俳優志望のエドワードは容姿にコンプレックスを抱き、孤独に生きてきた(『顔を捨てた男』)
俳優志望のエドワードは容姿にコンプレックスを抱き、孤独に生きてきた(『顔を捨てた男』)[c] 2023 FACES OFF RIGHTS LLC. ALL RIGHTS RESERVED.

脚本に惚れ込んだスタンは、エドワード役を演じるのみならず、製作総指揮も買って出た。特殊メイクで整形前の主人公にもなりきり、彼が抱える孤独を体現しながら、新しい顔を手に入れてからの性格的な変化をも演じ切った。第74回ベルリン国際映画祭や第82回ゴールデン・グローブ賞では見事に主演男優賞を受賞した(ゴールデン・グローブ賞はミュージカル/コメディ部門)。彼が表現したブラックユーモアと緊張感は、観客の心にも刺さるに違いない。

かつての⾃分の顔に似たカリスマ性のある男オズワルドが目の前に現れる(『顔を捨てた男』)
かつての⾃分の顔に似たカリスマ性のある男オズワルドが目の前に現れる(『顔を捨てた男』)[c] 2023 FACES OFF RIGHTS LLC. ALL RIGHTS RESERVED.

今後も注目作がまだまだ続く

今後のスタンの出演作をチェックすると、『4ヶ月、3週と2日』(07)で第60回カンヌ国際映画祭の最高賞パルムドールを受賞したルーマニアの鬼才クリスティアン・ムンジウによる初の英語作品『Fjord(原題)』がすでに撮影を終えているようだ。さらに、MCUの期待作『アベンジャーズ :ドゥームズデイ(原題)』も控えている。

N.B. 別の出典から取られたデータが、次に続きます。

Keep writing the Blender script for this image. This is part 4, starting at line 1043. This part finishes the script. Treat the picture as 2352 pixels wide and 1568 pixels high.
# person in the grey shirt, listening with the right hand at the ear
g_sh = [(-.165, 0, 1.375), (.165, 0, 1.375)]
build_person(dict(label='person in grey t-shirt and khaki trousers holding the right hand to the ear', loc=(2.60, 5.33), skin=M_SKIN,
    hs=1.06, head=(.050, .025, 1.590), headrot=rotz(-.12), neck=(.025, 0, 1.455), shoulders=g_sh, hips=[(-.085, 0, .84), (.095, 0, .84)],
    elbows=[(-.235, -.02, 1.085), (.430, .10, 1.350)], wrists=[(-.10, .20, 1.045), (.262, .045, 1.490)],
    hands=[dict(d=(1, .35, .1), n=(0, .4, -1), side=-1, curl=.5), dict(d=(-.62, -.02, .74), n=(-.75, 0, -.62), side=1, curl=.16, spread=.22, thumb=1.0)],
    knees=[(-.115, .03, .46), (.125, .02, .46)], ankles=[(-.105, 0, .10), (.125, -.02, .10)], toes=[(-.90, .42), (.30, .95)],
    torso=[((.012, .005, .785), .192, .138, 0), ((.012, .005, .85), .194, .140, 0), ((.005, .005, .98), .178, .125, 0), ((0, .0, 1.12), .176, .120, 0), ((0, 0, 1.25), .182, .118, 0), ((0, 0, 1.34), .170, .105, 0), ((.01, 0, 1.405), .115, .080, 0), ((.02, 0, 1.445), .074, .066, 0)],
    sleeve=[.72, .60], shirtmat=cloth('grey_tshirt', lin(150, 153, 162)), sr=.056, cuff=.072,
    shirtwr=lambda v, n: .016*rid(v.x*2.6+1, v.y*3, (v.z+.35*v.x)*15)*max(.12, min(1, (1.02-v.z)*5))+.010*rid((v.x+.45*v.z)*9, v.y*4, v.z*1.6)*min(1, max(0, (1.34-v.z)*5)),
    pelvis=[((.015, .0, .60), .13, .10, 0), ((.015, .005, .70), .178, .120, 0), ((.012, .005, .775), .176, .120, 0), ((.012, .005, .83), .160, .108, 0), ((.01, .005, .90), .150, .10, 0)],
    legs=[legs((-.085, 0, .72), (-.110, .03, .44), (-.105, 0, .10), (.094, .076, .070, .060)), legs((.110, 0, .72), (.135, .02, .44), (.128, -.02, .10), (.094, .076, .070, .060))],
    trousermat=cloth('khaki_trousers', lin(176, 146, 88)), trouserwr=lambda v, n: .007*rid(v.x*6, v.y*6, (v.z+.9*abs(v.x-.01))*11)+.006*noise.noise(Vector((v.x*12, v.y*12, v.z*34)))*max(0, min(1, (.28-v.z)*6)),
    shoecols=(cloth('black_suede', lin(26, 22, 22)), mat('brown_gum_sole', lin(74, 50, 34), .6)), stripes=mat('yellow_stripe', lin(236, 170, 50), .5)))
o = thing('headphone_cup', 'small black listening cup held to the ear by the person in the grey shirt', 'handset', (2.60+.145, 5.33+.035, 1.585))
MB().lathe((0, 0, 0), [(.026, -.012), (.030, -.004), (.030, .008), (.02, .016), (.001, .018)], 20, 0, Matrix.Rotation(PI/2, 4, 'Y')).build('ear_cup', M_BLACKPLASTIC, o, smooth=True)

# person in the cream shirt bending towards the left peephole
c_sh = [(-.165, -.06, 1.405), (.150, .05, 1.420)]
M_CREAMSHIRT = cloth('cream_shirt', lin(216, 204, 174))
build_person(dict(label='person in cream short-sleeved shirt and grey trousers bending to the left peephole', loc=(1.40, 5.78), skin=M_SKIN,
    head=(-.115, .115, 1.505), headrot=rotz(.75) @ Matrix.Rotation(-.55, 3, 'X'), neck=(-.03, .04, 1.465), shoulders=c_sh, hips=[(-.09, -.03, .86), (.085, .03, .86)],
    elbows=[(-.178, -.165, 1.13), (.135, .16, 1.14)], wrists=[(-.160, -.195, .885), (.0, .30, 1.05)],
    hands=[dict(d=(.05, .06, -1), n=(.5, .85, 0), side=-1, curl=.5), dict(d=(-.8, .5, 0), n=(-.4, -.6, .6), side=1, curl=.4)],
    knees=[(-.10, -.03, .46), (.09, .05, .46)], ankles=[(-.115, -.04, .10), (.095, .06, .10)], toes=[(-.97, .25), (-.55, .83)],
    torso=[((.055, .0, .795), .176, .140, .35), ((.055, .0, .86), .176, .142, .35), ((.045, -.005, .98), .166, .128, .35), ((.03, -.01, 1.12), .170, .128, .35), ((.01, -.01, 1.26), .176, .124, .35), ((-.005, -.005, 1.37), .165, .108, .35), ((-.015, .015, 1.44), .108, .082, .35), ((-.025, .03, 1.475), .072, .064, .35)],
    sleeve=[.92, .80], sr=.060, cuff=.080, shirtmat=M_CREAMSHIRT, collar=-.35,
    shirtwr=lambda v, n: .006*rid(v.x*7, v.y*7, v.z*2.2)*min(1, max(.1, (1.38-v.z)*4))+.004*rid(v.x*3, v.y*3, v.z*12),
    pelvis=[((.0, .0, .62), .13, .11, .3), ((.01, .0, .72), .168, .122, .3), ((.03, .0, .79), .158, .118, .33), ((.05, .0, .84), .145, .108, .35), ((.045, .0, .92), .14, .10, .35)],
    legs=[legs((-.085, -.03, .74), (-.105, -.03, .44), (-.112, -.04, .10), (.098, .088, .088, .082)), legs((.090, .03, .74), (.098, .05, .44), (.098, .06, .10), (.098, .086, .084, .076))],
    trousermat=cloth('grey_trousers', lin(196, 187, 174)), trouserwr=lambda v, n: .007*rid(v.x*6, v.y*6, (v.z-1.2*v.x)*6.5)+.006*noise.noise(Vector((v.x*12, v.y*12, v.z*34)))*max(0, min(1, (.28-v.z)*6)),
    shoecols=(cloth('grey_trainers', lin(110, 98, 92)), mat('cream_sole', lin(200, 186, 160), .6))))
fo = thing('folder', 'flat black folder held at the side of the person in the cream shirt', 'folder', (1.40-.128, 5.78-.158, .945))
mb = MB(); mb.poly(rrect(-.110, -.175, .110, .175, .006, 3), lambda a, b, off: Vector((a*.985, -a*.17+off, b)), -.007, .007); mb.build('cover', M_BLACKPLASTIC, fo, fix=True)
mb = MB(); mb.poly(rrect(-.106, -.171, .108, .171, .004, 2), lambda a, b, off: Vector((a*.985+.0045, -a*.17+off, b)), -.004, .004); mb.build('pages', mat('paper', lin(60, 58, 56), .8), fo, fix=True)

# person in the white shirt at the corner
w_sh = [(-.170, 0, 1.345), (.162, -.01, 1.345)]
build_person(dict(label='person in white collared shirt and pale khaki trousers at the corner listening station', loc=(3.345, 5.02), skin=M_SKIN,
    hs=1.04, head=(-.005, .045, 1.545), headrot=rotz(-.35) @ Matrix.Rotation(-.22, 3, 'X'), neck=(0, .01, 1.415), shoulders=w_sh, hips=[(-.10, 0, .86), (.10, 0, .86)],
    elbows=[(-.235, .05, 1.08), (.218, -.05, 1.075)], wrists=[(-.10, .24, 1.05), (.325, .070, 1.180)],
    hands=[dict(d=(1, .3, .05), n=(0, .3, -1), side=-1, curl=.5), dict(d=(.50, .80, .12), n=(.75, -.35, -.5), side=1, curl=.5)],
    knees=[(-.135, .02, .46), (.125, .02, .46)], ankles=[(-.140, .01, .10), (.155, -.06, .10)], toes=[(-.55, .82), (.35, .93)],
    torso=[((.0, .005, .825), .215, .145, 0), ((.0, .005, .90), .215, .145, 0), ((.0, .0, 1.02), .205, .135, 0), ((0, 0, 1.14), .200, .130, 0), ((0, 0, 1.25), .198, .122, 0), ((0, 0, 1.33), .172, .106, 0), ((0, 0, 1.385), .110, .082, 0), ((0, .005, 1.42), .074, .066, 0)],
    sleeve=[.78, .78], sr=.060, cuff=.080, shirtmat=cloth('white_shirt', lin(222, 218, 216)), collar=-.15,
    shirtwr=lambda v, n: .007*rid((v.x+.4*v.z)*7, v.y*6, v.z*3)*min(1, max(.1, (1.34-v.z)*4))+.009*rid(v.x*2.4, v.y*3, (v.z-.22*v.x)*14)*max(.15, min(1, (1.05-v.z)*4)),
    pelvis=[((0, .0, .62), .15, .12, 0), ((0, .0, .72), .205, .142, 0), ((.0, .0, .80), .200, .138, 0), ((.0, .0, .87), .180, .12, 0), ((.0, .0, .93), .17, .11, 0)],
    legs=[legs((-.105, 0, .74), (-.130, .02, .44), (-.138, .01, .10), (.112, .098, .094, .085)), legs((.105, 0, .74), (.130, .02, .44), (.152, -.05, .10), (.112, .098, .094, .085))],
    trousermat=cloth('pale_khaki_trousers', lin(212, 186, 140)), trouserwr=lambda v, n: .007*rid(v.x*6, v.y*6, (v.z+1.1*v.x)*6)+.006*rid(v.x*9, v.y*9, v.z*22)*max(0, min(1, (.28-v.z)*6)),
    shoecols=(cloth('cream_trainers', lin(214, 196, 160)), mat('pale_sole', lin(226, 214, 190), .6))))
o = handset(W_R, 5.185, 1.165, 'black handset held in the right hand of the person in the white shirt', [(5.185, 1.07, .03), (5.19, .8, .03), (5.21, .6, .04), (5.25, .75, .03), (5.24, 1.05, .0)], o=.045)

今後はパルムドールを受賞したルーマニアの鬼才監督の最新作『Fjord』、『アベンジャーズ :ドゥームズデイ(原題)』が控えている
今後はパルムドールを受賞したルーマニアの鬼才監督の最新作『Fjord』、『アベンジャーズ :ドゥームズデイ(原題)』が控えている[c]Everett Collection/AFLO


この先も、演技派として、またハリウッドスターとして、ますます快調が続きそうなセバスチャン・スタン。まずは『顔を捨てた男』をチェックして今後の動向を追ってみてほしい。